How can I prevent my child from being replaced by a changeling?
Baptism is recommended.
A constant vigil on the child may also prevent exchange.
In the event of the watcher falling asleep, place a key next to the infant.
Also, the laying of a pair of men's pants, preferably the father's, over the cradle or on the child itself, may aid in prevention.

How do I know if I have a changeling?
It has a thick head and staring eyes, and does nothing but eat and drink.
You have grown tired of it.
It is very strong.
It gets sick.
If it hasn't said anything before now, and then it suddenly says, "Ho! Ho!"
It admits to being 800 years-old or older.
Go get the child weighed at a holy place. They'll tell you whether it is one or not.

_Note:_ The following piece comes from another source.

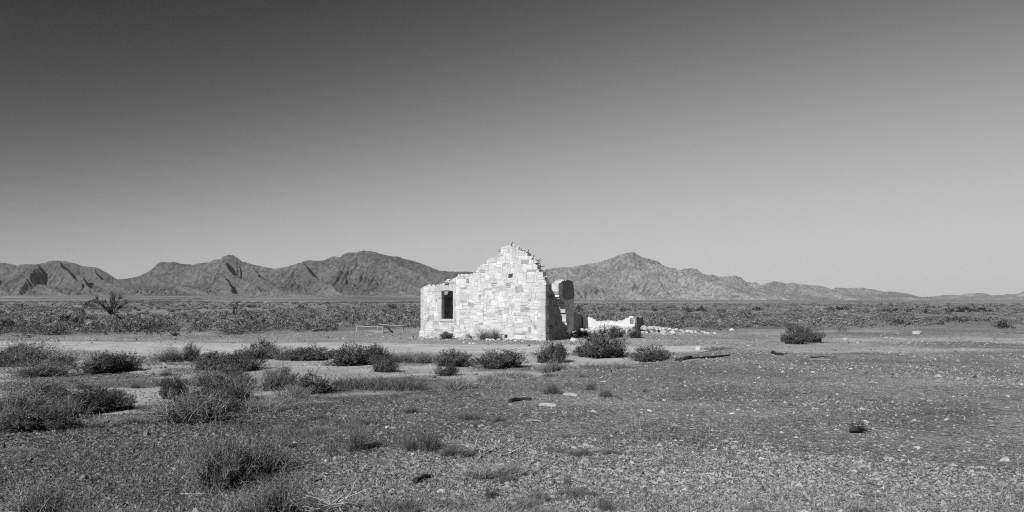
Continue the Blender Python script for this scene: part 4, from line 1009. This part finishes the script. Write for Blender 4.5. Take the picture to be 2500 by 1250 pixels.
# taller shrubs standing out of the scrub
def far_shrub(px, py, w, h, label, kind='dome_far', mats=None):
    x, y, z = P(px, py); o = bpy.data.objects.new('tall_shrub', None); COL.objects.link(o); o.location = (x, y, z); ppm = F/y
    o.scale = (w/ppm/2, w/ppm/2, h/ppm); o.rotation_euler = (0, 0, qp.uniform(0, 6.28)); tag(o, label, 'shrub')
    t = TEMPL[kind][use[kind] % len(TEMPL[kind])]; use[kind] += 1
    for nm, me in zip(PARTS[kind], t): link(nm, me, o)
for a in [(216, 750, 24, 14, 'round dark shrub on the horizon left of the bare fan-shaped shrub'), (228, 752, 18, 9, 'small dark shrub touching the round one on the horizon'), (733, 754, 18, 11, 'dark shrub on the horizon between the dead tree and the cottage'), (615, 752, 26, 9, 'low dark shrub on the horizon just right of the dead tree'), (955, 754, 28, 12, 'dark shrub on the horizon left of the cottage gable'), (812, 753, 20, 6, 'very low dark shrub on the horizon'), (1413, 762, 26, 16, 'dark shrub seen just right of the plastered fragment'), (1520, 762, 14, 12, 'small dark shrub above the whitewashed wall'), (1598, 760, 16, 10, 'small dark shrub above the dark wall end'), (1680, 762, 30, 14, 'dark shrub above the rubble trail'), (1714, 762, 34, 14, 'wide dark shrub next to the one above the rubble trail'), (1768, 763, 16, 8, 'little dark shrub on the middle horizon'), (1848, 758, 30, 9, 'flat dark shrub on the middle horizon'), (2044, 758, 60, 10, 'line of dark shrub on the right horizon'), (2185, 762, 80, 9, 'long low line of dark shrub, right horizon'), (2318, 762, 24, 12, 'dark shrub right of the bare spreading shrub'), (2352, 762, 44, 12, 'wide dark shrub on the far right horizon'), (2395, 762, 50, 12, 'last wide dark shrub on the far right horizon'), (2190, 793, 44, 16, 'dark bush inside the right-hand scrub'), (2330, 788, 40, 16, 'dark bush in the scrub below the far right shrubs'), (2450, 802, 50, 14, 'dark low bush near the right picture edge'), (20, 802, 50, 20, 'dark bush in the near scrub at the left picture edge'), (160, 790, 60, 22, 'dark bush in the near scrub below the bare fan-shaped shrub'), (330, 808, 60, 20, 'dark bush at the scrub edge'), (375, 806, 50, 22, 'second dark bush at the scrub edge'), (640, 802, 44, 18, 'dark bush at the scrub edge left of the rail fence')]:
    far_shrub(*a)
def bare_shrub(name, label, px, py, w, h, n, spread, r, seed, cat, sub=6, mat=M_STEM):
    x, y, z = P(px, py); ppm = F/y; R_w, Hh = w/ppm/2, h/ppm; q = np.random.default_rng(seed)
    o = bpy.data.objects.new(name, None); COL.objects.link(o); o.location = (x, y, z); tag(o, label, cat)
    A, B = Acc(), Acc()
    for k in range(n):
        a = q.uniform(0, 6.28); u = (k+0.5)/n*2-1; tip = np.array([u*R_w*spread+q.normal(0, 0.06*R_w), q.normal(0, 0.45*R_w), Hh*q.uniform(0.72, 1.0)*(1-0.25*u*u)])
        m1 = tip*np.array([0.25, 0.25, 0.35])+q.normal(0, 0.04*Hh, 3); m2 = tip*np.array([0.65, 0.65, 0.68])+q.normal(0, 0.04*Hh, 3)
        v, t = tube([(q.normal(0, 0.06), q.normal(0, 0.06), -0.1), m1, m2, tip], [r, r*0.8, r*0.5, r*0.2], 4); A.add(v, t, q.uniform(0.7, 1.3))
        for _ in range(sub):
            f = q.uniform(0.35, 0.95); p = m1+(m2-m1)*f*1.2 if f < 0.6 else m2+(tip-m2)*f; d = (tip-m1)/np.linalg.norm(tip-m1)+q.normal(0, 0.45, 3); L = Hh*q.uniform(0.10, 0.26)
            v, t = tube([p, p+d*L*0.5+q.normal(0, 0.02*Hh, 3), p+d*L], [r*0.35, r*0.25, r*0.1], 3); B.add(v, t, q.uniform(0.7, 1.3))
    link('trunk', A.mesh('trunk', mat), o); link('crown', B.mesh('crown', mat), o)
bare_shrub('bare_shrub', 'bare fan-shaped shrub of dark stems standing above the scrub', 274, 773, 72, 54, 17, 1.0, 0.085, 5, 'shrub', 18)
bare_shrub('dead_tree', 'thin dead tree standing alone in the scrub', 575, 774, 24, 44, 4, 0.7, 0.07, 8, 'tree', 8)
bare_shrub('bare_shrub', 'bare spreading shrub on the right horizon', 2258, 766, 28, 16, 9, 1.0, 0.08, 12, 'shrub', 6)
bare_shrub('bare_shrub', 'leafless twig shrub rising behind the small upright bush by the track', 480, 872, 24, 34, 5, 0.9, 0.012, 13, 'shrub', 4, M_STEM)

# ---------------------------------------------------------------- fallen timber and sticks
def stick(name, label, cat, pts, r, mat, up=0.4, sides=6, seed=0):
    q = np.random.default_rng(seed+500); W3 = []
    for px, py in pts: x, y, z = P(px, py); W3.append(np.array([x, y, z]))
    n = len(W3); dense = []
    for k in range(n-1):
        for f in (0, 0.5): dense.append(W3[k]+(W3[k+1]-W3[k])*f+q.normal(0, r*0.25, 3))
    dense.append(W3[-1]); c = dense[0].copy()
    rr = [r*(1-0.45*k/(len(dense)-1))*q.uniform(0.8, 1.2) for k in range(len(dense))]
    V, T = tube(np.array(dense)-c+np.array([0, 0, r*up]), rr, sides)
    V[:, 2] = (V[:, 2])
    return tag(link(name, raw_mesh(name, V, T, mat, q.uniform(0.8, 1.2, len(V)))), label, cat) if False else tag(link(name, raw_mesh(name, V, T, mat, q.uniform(0.8, 1.2, len(V))), None, c), label, cat)
def plank(name, label, cat, a, b2, w, th, mat, tilt=0.0):
    xa, ya, za = P(*a); xb, yb, zb = P(*b2); d = np.array([xb-xa, yb-ya]); L = np.linalg.norm(d); d /= L; nn = np.array([-d[1], d[0]]); V = []
    q = np.random.default_rng(int(a[0])); N_ = 5
    for k in range(N_):
        f = k/(N_-1); c = np.array([xa, ya])+d*L*f; z = za+(zb-za)*f+0.015*math.sin(f*3)
        for sgn, zz in ((-1, 0), (1, 0), (1, th), (-1, th)): V.append((*(c+nn*sgn*w*0.5*(1-0.3*abs(f-0.5))), z+zz+sgn*tilt))
    T = []
    for k in range(N_-1):
        for j in range(4): p, r_ = k*4+j, k*4+(j+1) % 4; T += [(p, p+4, r_+4), (p, r_+4, r_)]
    e = (N_-1)*4; T += [(0, 1, 2), (0, 2, 3), (e, e+2, e+1), (e, e+3, e+2)]
    V = np.array(V); c = V[0].copy(); return tag(link(name, raw_mesh(name, V-c, np.array(T), mat, q.uniform(0.85, 1.15, len(V))), None, c), label, cat)
stick('log', 'dark fallen log on the gravel above the pale plank', 'log', [(1247, 983), (1262, 979), (1280, 977), (1296, 978)], 0.04, M_DARKWOOD, 0.8, seed=1)
plank('plank', 'pale bleached plank lying on the gravel below the dark log', 'plank', (1316, 990), (1357, 993), 0.04, 0.02, M_PALEWOOD, 0.02)
plank('plank', 'thin pale plank beyond the small dry shrub', 'plank', (1375, 964), (1408, 968), 0.04, 0.02, M_PALEWOOD, 0.02)
plank('plank', 'faint pale lath on the gravel below the two planks', 'plank', (1285, 1028), (1322, 1030), 0.03, 0.015, M_PALEWOOD)
stick('log', 'dark gnarled root lump on the bank edge by the track', 'log', [(1662, 883), (1675, 880), (1688, 877)], 0.10, M_DARKWOOD, 0.7, seed=2)
stick('timber', 'long dark timber lying along the edge of the track', 'timber', [(1650, 881), (1700, 877), (1780, 869)], 0.05, M_DARKWOOD, 0.6, seed=3)
plank('plank', 'pale strip of timber below the long dark timber', 'plank', (1668, 885), (1712, 879), 0.08, 0.03, M_PALEWOOD, 0.02)
stick('log', 'short dark log on the open gravel right of the long timber', 'log', [(1886, 864), (1898, 867), (1913, 868)], 0.06, M_DARKWOOD, 0.7, seed=4)
plank('plank', 'bright thin slat flat on the gravel right of the short dark log', 'plank', (1975, 878), (2028, 879), 0.07, 0.02, M_PALEWOOD)
stick('branch', 'dark thin branch beyond the bright slat', 'branch', [(1978, 874), (2010, 872), (2045, 873)], 0.03, M_DARKWOOD, seed=5)
stick('stick', 'dark curved stick on the near gravel', 'stick', [(1013, 1181), (1030, 1174), (1042, 1169), (1056, 1167)], 0.028, M_DARKWOOD, 1.0, seed=6)
stick('stick', 'dark form standing in for a shadow right of the spreading shrub', 'stick', [(690, 1091), (708, 1094), (725, 1092)], 0.03, M_DARKWOOD, 1.0, seed=7)  # dark tube in place of the spreading shrub's cast shadow
stick('stick', 'dark form standing in for the shadow of the leaning pale shrub', 'stick', [(882, 1096), (905, 1093), (935, 1090)], 0.032, M_DARKWOOD, 1.0, seed=8)  # another dark tube, painted shadow for the leaning shrub
stick('stick', 'small dark stick above the dead stick heap', 'stick', [(765, 1178), (785, 1173)], 0.016, M_DARKWOOD, 1.0, seed=9)
stick('stick', 'pale twig on the gravel above the lower edge', 'stick', [(440, 1208), (470, 1209), (500, 1207)], 0.010, M_PALEWOOD, 1.0, seed=10)
stick('stick', 'dark root of the grey shrub on the bank', 'stick', [(415, 1003), (440, 1007), (455, 1011)], 0.03, M_DARKWOOD, 1.0, seed=11)
stick('stick', 'dark stick on bare ground left of the tall open shrub', 'stick', [(355, 1022), (372, 1024), (388, 1022)], 0.03, M_DARKWOOD, 1.0, seed=12)
for k, (a, b2) in enumerate([((780, 892), (820, 890)), ((795, 888), (828, 893)), ((805, 882), (833, 889)), ((786, 893), (835, 894))]):
    plank('timber', ['lowest pale timber of the pile before the large mound', 'crossing pale timber of the pile before the large mound', 'topmost pale timber of the pile before the large mound', 'dark-edged front timber of the pile before the large mound'][k], 'timber', a, b2, 0.05, 0.03+0.02*k, M_PALEWOOD if k < 3 else M_WOOD, 0.02)
x, y, z = P(2090, 1057)                                # dark uprooted stump
st_ = bpy.data.objects.new('stump', None); COL.objects.link(st_); st_.location = (x, y, z); tag(st_, 'small black uprooted stump on the open gravel', 'stump')
q = np.random.default_rng(6); V, T = rock_geo(q, 0.3); V = V*np.array([0.11, 0.07, 0.05])+np.array([0, 0, 0.045]); link('butt', raw_mesh('butt', V, T, M_DARKWOOD, np.ones(len(V))), st_)
A = Acc()
for k in range(11):
    d = np.array([q.uniform(-0.4, 1.2), q.normal(0, 0.5), q.uniform(-0.1, 0.5)]); d /= np.linalg.norm(d); L = q.uniform(0.1, 0.24)
    pts = [np.array([0, 0, 0.05]), np.array([0, 0, 0.05])+d*L*0.5+q.normal(0, 0.015, 3), np.array([0, 0, 0.045])+d*L]; pts[2][2] = max(pts[2][2], 0.01); v, t = tube(pts, [0.016, 0.011, 0.005], 4); A.add(v, t, 1.0)
link('roots', A.mesh('roots', M_DARKWOOD), st_)

# ---------------------------------------------------------------- gravel, litter and dry grass too many to count
def scatter(n, py0, py1, pw, q):
    py = py0+(py1-py0)*q.random(n)**pw; px = q.uniform(-250, 2750, n); Yd = HC*F/(py-HZ)
    for _ in range(4): Yd = 0.5*Yd+0.5*(HC-gz((px-1250)/F*Yd, Yd))*F/(py-HZ)
    x = (px-1250)/F*Yd; return x, Yd, gz(x, Yd)
q = np.random.default_rng(909)
x, y, z = scatter(420000, 812, 1275, 0.85, q)
dens = 0.15+0.85*sstep(0.40, 0.62, 0.5*fbm(x*0.35, y*0.35, 81, 3)+0.5*fbm(x*0.12, y*0.25, 82, 2)); sa = sand_mask(x, y); sc_ = scrub_mask(x, y)
keep = q.random(len(x)) < dens*(1-0.93*sa)*(1-0.8*sc_)
x, y, z = x[keep], y[keep], z[keep]
ft = 2600; fs = q.uniform(-0.6, GW+3.5, ft); fd = 0.05+2.6*q.random(ft)**1.5; fx_ = LC[0]+GD[0]*fs-SD[0]*fd; fy_ = LC[1]+GD[1]*fs-SD[1]*fd     # spalls along the gable foot
nf_ = len(x); x = np.concatenate([x, fx_]); y = np.concatenate([y, fy_]); z = np.concatenate([z, gz(fx_, fy_)]); n = len(x)
r = np.minimum(q.lognormal(math.log(0.0052), 0.55, n), 0.026)*(1+y/13); r[nf_:] *= 1.1
base_v = []                                            # angular chips: a skewed ridge standing in the soil
for k in range(28):
    qk = np.random.default_rng(40+k); an = np.sort(qk.uniform(0, 6.28, 4)+np.arange(4)*0.0); an = np.arange(4)*1.57+qk.uniform(-0.5, 0.5, 4); rr_ = qk.uniform(0.6, 1.3, 4)
    base_v.append(np.concatenate([np.stack([np.cos(an)*rr_, np.sin(an)*rr_, qk.uniform(-0.35, 0.25, 4)], 1), [[qk.uniform(-0.5, 0.5), qk.uniform(-0.5, 0.5), qk.uniform(0.6, 1.2)]]]))
base_v = np.array(base_v); CH_T = np.array([(0, 1, 4), (1, 2, 4), (2, 3, 4), (3, 0, 4)])
k = q.integers(0, 28, n); th = q.uniform(0, 6.28, n); c_, s_ = np.cos(th), np.sin(th)
B = base_v[k]*np.stack([r*q.uniform(0.8, 1.7, n), r*q.uniform(0.7, 1.1, n), r*q.uniform(0.5, 1.0, n)], 1)[:, None, :]
V = np.stack([B[..., 0]*c_[:, None]-B[..., 1]*s_[:, None]+x[:, None], B[..., 0]*s_[:, None]+B[..., 1]*c_[:, None]+y[:, None], B[..., 2]+z[:, None]], -1).reshape(-1, 3)
T = (CH_T[None]+(np.arange(n)*5)[:, None, None]).reshape(-1, 3)
sh = np.where(q.random(n) < 0.013, q.uniform(1.3, 2.0, n), q.uniform(0.2, 1.5, n))*(1-0.42*(1-sstep(-5, 2.5, x))*(1-sstep(16, 30, y)))  # chips on the left tinted darker to carry the painted vignette
tag(link('gravel', raw_mesh('gravel', V, T, M_PEBBLE, np.repeat(sh, 5))), 'loose angular gravel strewn over the plain', 'gravel', kind='stuff')
x, y, z = scatter(62000, 850, 1280, 0.8, q)
g_ = fbm(x*0.45, y*0.45, 91, 3); keep = q.random(len(x)) < sstep(0.38, 0.62, g_)*(1-0.8*sand_mask(x, y))*(0.35+0.65*(1-sstep(2, 8, x)))
x, y, z = x[keep], y[keep], z[keep]; n = len(x)
P0 = np.stack([x, y, z-0.005], 1); D = fan(n, q, 1.0)
V, T = ribbons(P0, D, q.uniform(0.03, 0.11, n)*(1+y/40), 0.0045*(1+y/16), 0.35, q, 2)
tag(link('dry_grass', raw_mesh('dry_grass', V, T, M_DRY, np.repeat(q.uniform(0.4, 1.4, n)*(1-0.4*(1-sstep(-5, 2.5, x))), 6))), 'short dry grass and stalks among the gravel', 'grass', kind='stuff')  # blades take the same painted vignette, darker to the left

So I've got a changeling, what can I expect?
In short, a miserable time.
It will laugh when things are going badly for you.
It won't live longer than seven years, although some might last eighteen or nineteen.

What should I do with my changeling?
Trick it into revealing itself.
Abuse it in some way so that the kidnappers arrive, complain, and switch your child back (preferred).
Burn it over flames.
Throw it in the water.

What happened to the mortal child replaced by a changeling?
They may become kings, or help purify the ugly underground people. Reports indicate their eyes become large and dreadful and the hems of their skirts are always dripping wet.

A good rule of thumb when dealing with changelings:

Follow any and all advice given by your community.